Samantha Shannon is best known for her dystopian urban fantasy novel The Bone Season and its sequels. That book relies rather heavily on tropes on the genre to create a slick page turner, using familiar ideas to get the reader into the action. The Priory of the Orange Tree is entirely different beast, a shelf-breaking 800+ page fantasy novel with a rich deep and complicated world. We wondered exactly how Shannon would maintain her famously smooth style in an entirely different genre.

The answer is, of course, dragons. Both as a metaphor for social constructs and as the magical lizards that are both terrific and terrifying in a single breath. It’s a very large novel, but then given how dragons are in it, we are surprised that they all fit. Shannon has created a complicated and intricate fantasy world with its own traditions, sensibilities and biases. Then she’s dropped intelligent talking dragons into the mix, bending and changing that world utterly, making a glorious and believable mess of the whole world. It’s rather marvellous.

The story follows the perspective of four characters, each of which seem to showcase a different corner of the world. For example, Ead Duryan is a mage from the titular Priory and comes from South. Tané, the would-be dragon rider comes from the East, Doctor Roo is a scientist from the East and Loth Beck is a wealthy scion of the Northern lands. Each character’s path impacts each other in surprising ways, with various actions influencing each other. Some of these cultures worship dragons, others fear them, and then they are those who are pragmatic and indifferent. Added to this is the fact that they are different types of dragons, and we start to see how and why the various parts of the world come into conflict with each other.
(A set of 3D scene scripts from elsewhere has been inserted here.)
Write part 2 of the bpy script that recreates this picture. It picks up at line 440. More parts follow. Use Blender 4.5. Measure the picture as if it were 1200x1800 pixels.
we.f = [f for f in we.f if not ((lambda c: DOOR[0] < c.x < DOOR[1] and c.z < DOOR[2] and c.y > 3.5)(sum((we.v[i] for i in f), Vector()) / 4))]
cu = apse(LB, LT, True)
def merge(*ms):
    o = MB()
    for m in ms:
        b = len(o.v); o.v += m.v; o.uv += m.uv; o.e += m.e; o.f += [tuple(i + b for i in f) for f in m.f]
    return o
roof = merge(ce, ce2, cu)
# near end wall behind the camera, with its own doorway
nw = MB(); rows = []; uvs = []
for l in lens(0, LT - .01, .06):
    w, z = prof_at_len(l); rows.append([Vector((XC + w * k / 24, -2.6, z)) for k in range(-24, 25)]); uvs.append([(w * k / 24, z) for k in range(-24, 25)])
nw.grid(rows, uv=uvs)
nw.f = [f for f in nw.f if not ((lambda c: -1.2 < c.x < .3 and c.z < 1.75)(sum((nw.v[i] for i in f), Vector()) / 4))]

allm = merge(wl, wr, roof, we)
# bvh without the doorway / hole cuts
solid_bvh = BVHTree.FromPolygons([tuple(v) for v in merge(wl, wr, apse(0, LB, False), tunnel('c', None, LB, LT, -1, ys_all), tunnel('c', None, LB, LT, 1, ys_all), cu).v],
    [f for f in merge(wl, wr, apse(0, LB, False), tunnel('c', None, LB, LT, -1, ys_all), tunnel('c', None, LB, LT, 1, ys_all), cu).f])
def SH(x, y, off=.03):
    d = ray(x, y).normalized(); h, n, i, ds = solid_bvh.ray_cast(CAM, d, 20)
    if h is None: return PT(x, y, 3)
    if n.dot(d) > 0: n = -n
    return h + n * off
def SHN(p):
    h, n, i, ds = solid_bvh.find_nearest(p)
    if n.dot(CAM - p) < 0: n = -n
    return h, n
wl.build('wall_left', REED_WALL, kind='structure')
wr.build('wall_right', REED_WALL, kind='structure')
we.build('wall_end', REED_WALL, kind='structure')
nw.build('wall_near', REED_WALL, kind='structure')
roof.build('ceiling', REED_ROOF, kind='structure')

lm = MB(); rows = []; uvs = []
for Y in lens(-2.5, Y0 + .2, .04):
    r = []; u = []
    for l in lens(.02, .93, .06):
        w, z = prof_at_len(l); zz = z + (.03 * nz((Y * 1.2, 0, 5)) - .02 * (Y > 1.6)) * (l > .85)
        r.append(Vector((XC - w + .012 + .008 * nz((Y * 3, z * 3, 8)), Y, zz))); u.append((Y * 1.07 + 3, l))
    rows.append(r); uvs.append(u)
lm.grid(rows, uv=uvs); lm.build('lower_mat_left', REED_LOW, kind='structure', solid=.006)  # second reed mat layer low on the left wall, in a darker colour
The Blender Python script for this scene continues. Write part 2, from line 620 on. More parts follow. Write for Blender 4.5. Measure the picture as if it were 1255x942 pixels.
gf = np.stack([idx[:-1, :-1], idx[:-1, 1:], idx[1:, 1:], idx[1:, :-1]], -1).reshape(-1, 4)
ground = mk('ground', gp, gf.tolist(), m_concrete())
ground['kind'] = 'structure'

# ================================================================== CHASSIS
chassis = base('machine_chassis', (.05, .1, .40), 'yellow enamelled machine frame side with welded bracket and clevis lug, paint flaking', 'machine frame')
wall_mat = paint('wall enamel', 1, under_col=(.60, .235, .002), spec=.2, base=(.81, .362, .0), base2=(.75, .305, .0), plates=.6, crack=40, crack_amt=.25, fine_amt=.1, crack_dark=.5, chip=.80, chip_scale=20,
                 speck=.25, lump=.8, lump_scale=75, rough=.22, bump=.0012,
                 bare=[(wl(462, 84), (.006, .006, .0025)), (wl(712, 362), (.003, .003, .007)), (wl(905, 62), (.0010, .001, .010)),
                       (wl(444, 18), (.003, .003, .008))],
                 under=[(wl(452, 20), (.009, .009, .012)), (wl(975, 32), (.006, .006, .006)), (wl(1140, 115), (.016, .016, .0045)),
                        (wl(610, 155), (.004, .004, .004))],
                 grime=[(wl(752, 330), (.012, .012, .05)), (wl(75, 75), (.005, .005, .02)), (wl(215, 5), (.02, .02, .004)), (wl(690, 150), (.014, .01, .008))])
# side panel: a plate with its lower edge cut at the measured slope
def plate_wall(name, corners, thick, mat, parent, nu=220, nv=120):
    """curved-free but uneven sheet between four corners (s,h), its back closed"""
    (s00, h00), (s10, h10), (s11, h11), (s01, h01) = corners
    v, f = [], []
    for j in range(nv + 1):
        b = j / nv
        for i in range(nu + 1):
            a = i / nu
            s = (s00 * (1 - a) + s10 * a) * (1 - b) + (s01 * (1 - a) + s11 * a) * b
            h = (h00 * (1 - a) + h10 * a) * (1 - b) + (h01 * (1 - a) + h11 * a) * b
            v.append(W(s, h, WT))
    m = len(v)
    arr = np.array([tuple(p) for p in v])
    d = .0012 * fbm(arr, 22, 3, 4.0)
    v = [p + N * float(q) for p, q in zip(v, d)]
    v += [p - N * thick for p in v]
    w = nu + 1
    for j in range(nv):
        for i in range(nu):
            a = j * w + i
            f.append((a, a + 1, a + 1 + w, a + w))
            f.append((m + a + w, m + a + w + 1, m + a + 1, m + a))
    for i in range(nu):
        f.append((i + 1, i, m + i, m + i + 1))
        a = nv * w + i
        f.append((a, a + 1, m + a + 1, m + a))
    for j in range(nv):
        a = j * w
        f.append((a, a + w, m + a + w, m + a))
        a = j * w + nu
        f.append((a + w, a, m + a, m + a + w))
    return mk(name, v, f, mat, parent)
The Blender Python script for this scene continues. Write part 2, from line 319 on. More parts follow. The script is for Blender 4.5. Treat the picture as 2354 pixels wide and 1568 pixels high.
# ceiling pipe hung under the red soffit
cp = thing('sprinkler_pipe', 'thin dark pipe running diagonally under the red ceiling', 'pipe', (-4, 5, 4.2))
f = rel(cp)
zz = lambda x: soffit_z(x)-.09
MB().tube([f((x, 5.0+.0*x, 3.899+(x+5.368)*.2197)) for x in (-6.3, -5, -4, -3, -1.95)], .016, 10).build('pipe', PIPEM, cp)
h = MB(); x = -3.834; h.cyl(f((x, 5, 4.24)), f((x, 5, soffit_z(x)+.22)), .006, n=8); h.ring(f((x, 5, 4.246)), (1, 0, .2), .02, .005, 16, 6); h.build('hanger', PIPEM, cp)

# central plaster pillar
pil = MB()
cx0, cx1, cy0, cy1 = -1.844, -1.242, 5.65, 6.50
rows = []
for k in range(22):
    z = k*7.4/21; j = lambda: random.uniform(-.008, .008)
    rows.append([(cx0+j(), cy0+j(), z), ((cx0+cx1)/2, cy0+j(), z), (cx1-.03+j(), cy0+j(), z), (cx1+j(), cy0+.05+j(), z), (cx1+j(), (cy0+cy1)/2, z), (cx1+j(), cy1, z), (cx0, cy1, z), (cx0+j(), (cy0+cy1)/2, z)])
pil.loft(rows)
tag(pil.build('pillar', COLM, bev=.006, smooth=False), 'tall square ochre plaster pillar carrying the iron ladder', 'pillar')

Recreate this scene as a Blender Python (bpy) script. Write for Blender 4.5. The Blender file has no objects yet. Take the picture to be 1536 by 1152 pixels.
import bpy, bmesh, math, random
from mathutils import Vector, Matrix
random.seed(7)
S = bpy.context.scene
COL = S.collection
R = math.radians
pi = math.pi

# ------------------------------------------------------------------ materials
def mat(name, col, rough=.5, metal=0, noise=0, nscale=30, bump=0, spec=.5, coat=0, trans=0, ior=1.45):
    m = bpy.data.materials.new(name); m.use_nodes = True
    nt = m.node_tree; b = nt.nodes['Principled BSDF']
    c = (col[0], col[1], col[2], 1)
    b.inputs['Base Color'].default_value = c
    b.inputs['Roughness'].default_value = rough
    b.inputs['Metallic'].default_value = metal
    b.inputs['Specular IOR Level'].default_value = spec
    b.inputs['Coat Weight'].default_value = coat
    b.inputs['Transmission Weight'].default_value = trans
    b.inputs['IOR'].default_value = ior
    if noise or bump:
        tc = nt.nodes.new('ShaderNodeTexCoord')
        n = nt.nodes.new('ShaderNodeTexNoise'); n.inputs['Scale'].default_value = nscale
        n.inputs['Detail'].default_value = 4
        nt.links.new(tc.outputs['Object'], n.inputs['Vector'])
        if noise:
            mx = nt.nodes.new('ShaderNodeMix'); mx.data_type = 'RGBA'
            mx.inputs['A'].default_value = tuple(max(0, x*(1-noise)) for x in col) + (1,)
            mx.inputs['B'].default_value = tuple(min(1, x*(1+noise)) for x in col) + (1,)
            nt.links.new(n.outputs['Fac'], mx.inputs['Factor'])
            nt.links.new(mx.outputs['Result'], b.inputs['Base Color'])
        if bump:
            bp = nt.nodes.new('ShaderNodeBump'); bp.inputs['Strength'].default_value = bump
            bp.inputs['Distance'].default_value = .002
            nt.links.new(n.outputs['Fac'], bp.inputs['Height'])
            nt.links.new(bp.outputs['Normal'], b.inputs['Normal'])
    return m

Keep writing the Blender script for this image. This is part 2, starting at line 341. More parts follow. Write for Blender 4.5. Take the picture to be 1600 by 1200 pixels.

Around this all is the legend of a thing called ‘the Nameless One’, a powerful being that has lain dormant for much of history. This ancient and evil creature will cause much chaos and strife if it ever wakes up. And, of course, various factions have conflicting ideas as to what will keep the thing asleep.

This is a big book with a lot of interweaving narratives; an extended read for even the most avid fantasy fan. There are a lot of interpersonal relationships and drama throughout the various storylines and it’s refreshing to see romantic subplots being a thing applied to everyone. We get all the colours of the rainbow here, with both gay and straight relationships being given plenty of room. It’s a long book with some pretty involved intrigue, but that is the appeal. This is an elaborate romantic drama first and a sweeping fantasy epic second.

The Priory of the Orange Tree puts Samantha Shannon in the same league as Robin Hobb and George R.R. Martin. Shannon is a master of dragons.